Ruben Navarrett Jr. on

SAN DIEGO -- The best way for California Democrats to make their voices heard in this election is to vote for Bernie Sanders.

I'm not endorsing the Vermont senator. Columnists should not be in that line of work. And it's not that I believe that Sanders would be a better president than Hillary Clinton. Quite the opposite.

But as voters go, if you're predictable, you're forgettable. If you want to matter, shake things up. And, for Californians, on June 7, this means voting for Sanders. If Clinton wins the state, it'll be almost anti-climactic.

While New Hampshire and Iowa like to throw their weight around as early voting states, that's not the California way. In fact, the nation's most populous state is also -- with regard to national politics -- one of the most insecure. It's never quite sure of its own power and influence.
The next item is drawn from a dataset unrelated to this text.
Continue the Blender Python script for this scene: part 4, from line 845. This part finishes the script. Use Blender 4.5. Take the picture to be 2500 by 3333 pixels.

When it comes to presidential elections, California often feels ignored and neglected. And it's not dreaming. The Golden State always seems to get the short end of the stick.

For one thing, because its primary isn't until June, California usually doesn't get to participate in any meaningful way in the lead-up to the general election. The contests for both the Republican and Democratic nominations are usually settled long before the candidates make their way out west.

 

Also, California is a deep blue state that Democrats tend to take for granted at election time and Republicans typically write off. Democrats will usually come here only to raise money, in the liberal strongholds of San Francisco and Los Angeles. Then they turn around and spend it on television ads in more competitive "battleground" states such as Ohio or Virginia.

Lastly, because they're in the Pacific time zone, California voters have learned to go to the polls in the early morning. If they wait to go after work, on election night in November, they might hear the race called one way or another on the car radio on their way to the polling station.

Come to think of it, California has a lot in common with Bernie Sanders. Neither gets much respect.

The Democratic establishment -- i.e., Bill and Hillary Clinton, Democratic National Committee Chairwoman Debbie Wasserman Schultz, as well as Democratic governors, senators, members of Congress and other elected officials who are going to the national democratic convention in Philadelphia as Clinton-leaning "superdelegates" -- has been trying to pressure Sanders to drop out of the race for months. This, despite the fact that the senator has won primaries and caucuses in 20 states, raised more than $200 million and performed so well in delegate-rich California that he is now -- according to a number of polls -- locked in a virtual tie with Clinton.